Amory jak dotad spisuja sie bardzo dobrze. Jesli chodzi o te przed liftem to nie wydaje mi sie, taki nie beda pasowac. Fakt, ze roznica w dlugosci dosc znaczna ale mamy chyba takie same wahacze wiec nie powino byc problemu. Jak ktos juz pisal ze jeszcze amory od javy 350 i one tez sa ok. Jezdze sam przy mojej wadze okolo 75kg wszystko jest ok. Jak usiadlem z kolega wazacym okolo 85 to bylo juz srednio wiec nie polecam do jazdy we dwoje przy ciezarach okolo 140-150 kg. Ogolnie mam ustawienia najtwardsze i mi tak pasuje. Motor zachowuje sie poprawnie i jest dosc wysoki co mi pasuje. Przy takich pieniadzach zawsze mozna sprawdzic, a jak nie bedzie komus pasowac to mozna szukac innych rozwiazan. Ja polecam to rozwiazanie, ale jezdzilem malo i nie wiem jak bedzie z wytrzymaloscia, czas pokaze.

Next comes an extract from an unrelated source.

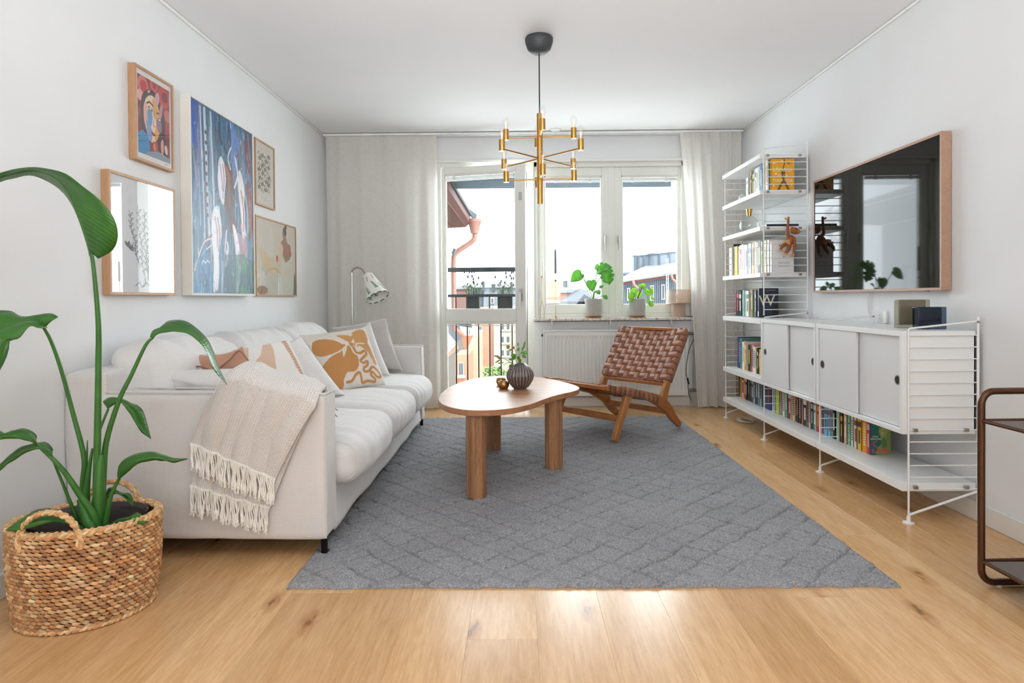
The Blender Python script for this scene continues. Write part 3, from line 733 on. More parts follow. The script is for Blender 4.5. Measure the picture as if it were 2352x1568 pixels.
d1 = np.minimum(A1, 1-A1); d2 = np.minimum(A2, 1-A2); dd = np.minimum(d1, d2)
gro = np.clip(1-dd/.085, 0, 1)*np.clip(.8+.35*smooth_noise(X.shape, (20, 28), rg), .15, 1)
Z = .0135 - .0085*gro**1.1 + .0012*smooth_noise(X.shape, (160, 230), rg) + .0008*rg.standard_normal(X.shape) + .0010*smooth_noise(X.shape, (24, 160), rg)
edge = np.minimum(np.minimum(gx*(rx1-rx0), (1-gx)*(rx1-rx0)), np.minimum(gy*(ry1-ry0), (1-gy)*(ry1-ry0))); Z = np.where(edge < .012, .003 + .009*np.clip(edge/.012, 0, 1)**.5, Z)
X = X + np.where(edge < .002, .003*smooth_noise(X.shape, (60, 80), rg), 0); Yy = Yy + np.where(edge < .002, .0035*smooth_noise(X.shape, (70, 80), rg), 0)
# sunk where feet stand is left to the pile
b = B(); vs = np.stack([X, Yy, Z], -1).reshape(-1, 3); b.v = vs.tolist()
idx = np.arange(nu*nv).reshape(nv, nu); F = np.stack([idx[:-1, :-1], idx[:-1, 1:], idx[1:, 1:], idx[1:, :-1]], -1).reshape(-1, 4); b.f = F.tolist()
rim = [idx[0, :], idx[:, -1], idx[-1, ::-1], idx[::-1, 0]]
for r_ in rim:
    o = len(b.v); b.v += [(b.v[i][0], b.v[i][1], .0005) for i in r_]
    b.f += [(o+k, o+k+1, int(r_[k+1]), int(r_[k])) for k in range(len(r_)-1)]
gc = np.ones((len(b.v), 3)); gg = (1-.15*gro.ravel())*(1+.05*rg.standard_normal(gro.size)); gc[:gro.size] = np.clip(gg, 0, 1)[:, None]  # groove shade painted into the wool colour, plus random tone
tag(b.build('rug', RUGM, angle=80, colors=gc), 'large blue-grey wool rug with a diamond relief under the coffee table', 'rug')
# ================================================================== COFFEE TABLE
MANGO = wood('mango_wood_edge', '#c88f64', '#8a5638', axis='X', rough=.42, scale=1.3, rand=False)
MANGOL = wood('mango_wood_leg', '#cf9c70', '#8a5c3c', axis='Z', rough=.5, scale=2.0, rand=True, staves=True)
MTOP = wood('mango_wood_top', '#d8b38c', '#a77c57', axis='Y', rough=.20, scale=1.0, rand=False, bump=.03)
tb = thing('coffee_table', (0, 3.6, 0), 'wooden coffee table with a kidney-shaped top on three thick fluted legs', 'table')
out = [(-.443, 3.40), (-.447, 3.62), (-.425, 3.85), (-.36, 4.10), (-.25, 4.30), (-.10, 4.38), (.05, 4.35), (.19, 4.20), (.30, 4.0), (.358, 3.82), (.352, 3.70), (.30, 3.60), (.215, 3.49), (.135, 3.35), (.06, 3.20), (-.03, 3.08), (-.13, 3.025), (-.25, 3.03), (-.345, 3.11), (-.41, 3.24)]
out = spline(out, 6, True)
zt = .452; b = B(); k = len(out)
b.prism(out, zt-.030, zt-.001); top = b.build('tabletop', MANGO, tb, bevel=.003, seg=3)
cx, cy = sum(p[0] for p in out)/k, sum(p[1] for p in out)/k
top.data.materials.append(MTOP)
for poly in top.data.polygons:
    if poly.normal.z > .9: poly.material_index = 1
for (x, y) in ((-.215, 3.085), (.197, 3.60), (-.172, 4.055)):
    prof = [(.044, .0), (.046, .01), (.046, zt-.032)]
    if True: z00 = .0145
    def rf(r, z, a, i): 
        q = abs(math.cos(a*4 + .4)); 
        m_ = (a % (PI/6)) - PI/12; return r*math.cos(PI/12)/math.cos(m_)*(1 - .045*max(0, 1-abs(abs(m_)-PI/12)/.035))
    lg = B().lathe([(r*1.12, z00 + z*(1-z00/.42)) for r, z in prof], (x, y, 0), 144, rfun=rf).build('leg', MANGOL, tb, angle=28)
# vase
VZ = zt
n = N('striped_glaze'); tcn = n.n('TexCoord'); sx = n.n('SeparateXYZ'); n.l(tcn.outputs['Object'], sx.inputs[0])
va = n.n('VertexColor', layer_name='pigment_or_shade'); n.col(va.outputs[0]); n.p(Roughness=.12); n.b.inputs['Coat Weight'].default_value = .5; 
nf = n.noise(n.coord('Object'), 90, 3); n.bump(nf, .05, .001); GLZ = n.m
vx, vy = .006, 3.725
prof = [(.001, .0), (.034, 0), (.040, .004), (.056, .022), (.072, .048), (.0800, .072), (.0785, .092), (.070, .112), (.056, .130), (.040, .144), (.031, .150), (.028, .153), (.024, .150), (.026, .13), (.05, .10), (.06, .06), (.03, .01), (.001, .008)]
NF = 24; nn = 192; pts = spline([(a, b_) for a, b_ in prof], 4, False); rib_on = lambda z: max(0, min(1, (z-.004)/.02))*max(0, min(1, (.150-z)/.02))
vb = B(); cols = []
vb.lathe(pts, (vx, vy, VZ), nn, rfun=lambda r, z, a, i: (r + (.0042*abs(math.cos(a*NF/2))**3 - .002)*rib_on(z)) if i < 44 else r, cap=False)
for i, (r, z) in enumerate(pts):
    for j in range(nn):
        a = 2*PI*j/nn; rib = abs(math.cos(a*NF/2))**8
        cdk = np.array([.31, .285, .28]); clt = np.array([.66, .60, .57]); k_ = rib*rib_on(z) if i < 44 else 0
        cols.append(cdk*(1-k_)+clt*k_ if z > .004 else clt*.8)
vase = thing('vase', (vx, vy, VZ), 'bulbous ribbed grey ceramic vase holding rosebud sprigs on the coffee table', 'vase')
vb.build('body', GLZ, vase, colors=np.array(cols))
# sprigs
STEM = plain('sprig_stem', '#6f8a3a', .6); LEAF = plain('sprig_leaf', '#5f9a37', .45, nscale=40, namt=.15); BUD = plain('faded_bud', '#c07a58', .7, nscale=90, namt=.15); BUDG = plain('bud_sepal', '#8a8a45', .6)
sp = thing('rosebud_sprigs', (vx, vy, VZ+.14), 'sprigs of faded rosebuds and green leaves in the grey vase', 'flowers')
def leafmesh(p, d, L, Wd, nrm=None, curl=.25):
    d = Vector(d).normalized(); nrm = Vector(nrm or (0, -.3, 1)); s = d.cross(nrm).normalized(); nn_ = s.cross(d)
    vs = []; fs = []; k = 7
    for i in range(k):
        t = i/(k-1); w = Wd*math.sin(PI*min(1, t*.96+.02))**.8*(1-.25*t); c = Vector(p) + d*L*t - nn_*curl*L*t*t
        vs += [c - s*w + nn_*w*.25, c, c + s*w + nn_*w*.25]
    for i in range(k-1):
        o = i*3; fs += [(o, o+1, o+4, o+3), (o+1, o+2, o+5, o+4)]
    return vs, fs
mouth = Vector((vx, vy, VZ+.150)); pts_ = lambda u, v, y: Y(u, v, y)
vyy = vy
stems = [([mouth+Vector((-.008, 0, -.02)), pts_(1180, 838, vyy), pts_(1160, 824, vyy-.02), pts_(1150, 822, vyy-.03)], 'bud'),
         ([mouth+Vector((-.006, 0, -.02)), pts_(1186, 828, vyy), pts_(1176, 812, vyy+.02), pts_(1168, 800, vyy+.02)], 'bud2'),
         ([mouth+Vector((0, 0, -.02)), pts_(1189, 822, vyy), pts_(1184, 806, vyy+.01), pts_(1180, 800, vyy+.01)], 'bud3'),
         ([mouth+Vector((.002, 0, -.02)), pts_(1192, 820, vyy), pts_(1192, 805, vyy), pts_(1190, 792, vyy)], 'tip'),
         ([mouth+Vector((.004, 0, -.02)), pts_(1194, 818, vyy), pts_(1200, 802, vyy), pts_(1205, 793, vyy)], 'leafy'),
         ([mouth+Vector((-.01, 0, -.02)), pts_(1172, 832, vyy-.03), pts_(1155, 838, vyy-.04)], 'leafy')]
for pth, kind in stems:
    s = B().tube(vspline(pth, 5), .0016, 6).build('stem', STEM, sp)
    e = pth[-1]
    if 'bud' in kind:
        d = (pth[-1]-pth[-2]).normalized(); q_ = d.to_track_quat('Z', 'Y').to_matrix()
        B().lathe([(.001, -.003), (.006, .0), (.0085, .007), (.007, .014), (.002, .021)], e, 12, q_, rfun=lambda r, z, a, i: r*(1+.12*math.sin(a*5+z*200))).build('bud', BUD, s)
        g = B()
        for a in range(5):
            dd_ = q_ @ Vector((math.cos(a*1.256)*.8, math.sin(a*1.256)*.8, .55)); g.add(*leafmesh(e, dd_, .02, .0028, (0, 0, 1), .6))
        g.build('sepal', BUDG, s)
lv = [(1150, 820, -.9, .25, .040, .006), (1150, 826, -.9, -.45, .036, .0045), (1158, 832, -1, -.15, .036, .0045), (1150, 840, -.6, -1, .036, .008), (1178, 836, -.35, -.8, .040, .016), (1176, 810, .25, -.9, .035, .010), (1183, 812, -.2, -.9, .034, .011), (1172, 798, -.7, .7, .022, .004),
      (1196, 812, .9, .5, .034, .007), (1198, 806, .5, 1, .040, .006), (1203, 796, .25, 1, .030, .006), (1200, 812, 1, .1, .034, .006), (1198, 815, .9, -.5, .028, .010), (1190, 794, -.05, 1, .018, .005), (1188, 818, .5, -.8, .024, .010), (1193, 822, .1, -.9, .03, .010), (1184, 820, -.8, .5, .028, .009), (1187, 806, .8, .8, .024, .008), (1170, 806, .5, .5, .022, .006), (1180, 826, -.9, .1, .030, .007)]
for i, (u, v_, dx, dz, L, w) in enumerate(lv):
    o = B().add(*leafmesh(Y(u, v_, vyy + rnd.uniform(-.03, .03)), (dx, rnd.uniform(-.5, .5), dz), L*1.15, w*1.3, (rnd.uniform(-.3, .3), -1, .4), .12)).build('leaf', LEAF, sp, solid=.0006, subd=1)
# brass bowls
BRASS = plain('aged_brass', '#b48d55', .32, 1, nscale=25, namt=.12)
BRD = plain('brass_inside', '#7a5a38', .5, .8)
for (u, v_, r, lab) in ((1157, 892, .033, 'small brass bowl in front, beside the grey vase'), (1151, 884, .030, 'second small brass bowl partly behind the front one')):
    p_ = un(u, v_, 'z', zt); 
    t = thing('brass_bowl', p_, lab, 'bowl', 'small brass bowls on the coffee table')
    B().lathe([(.001, .001), (r*.72, .0), (r*.80, .004), (r, .018), (r*1.0, .030), (r*.93, .036), (r*.95, .042), (r*.90, .042), (r*.86, .034), (r*.93, .026), (r*.7, .008), (.001, .006)], p_, 40, cap=False).build('body', BRASS, t)
    B().lathe([(.001, .012), (r*.78, .012), (r*.80, .02)], p_, 30, cap=False).build('tealight', BRD, t)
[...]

Ciekawie wyglądają te amorki od MZ'ki. Ja mam też jakieś niestandardowe i na mój gust zbyt twarde. Teraz sobie uświadomiłem, że muszę je zmierzyć bo kanapa jest pod wyższym kątem niż powinna i wskaźnik paliwa nie pokazuje nigdy pełnego baku.
Ja tez wlasnie cos sobie uswiadomilem, a mianowicie fakt ze 36,5cm jest przy ustawianiach najwyzszych zdaje mi sie i przy okazji najtwardszych, wiec nie ma sie co matrwic o wysokosc, szczegolnie jesli ktos ustawi sobie posrednie ustawienie. W tych amorach sa jak sie nie myle trzy ustawiania, wiec kazdy cos dla siebie dobierze .
Jędrzej30, ale pokrętłem regulujesz jedynie twardość, a nie suw tłoka, więc nawet na najmiększych ustawieniach będzie 36.5 cm. Jak ustawisz skrajnie miękki to będziesz miał większego SAG'a i szanse na dobijanie.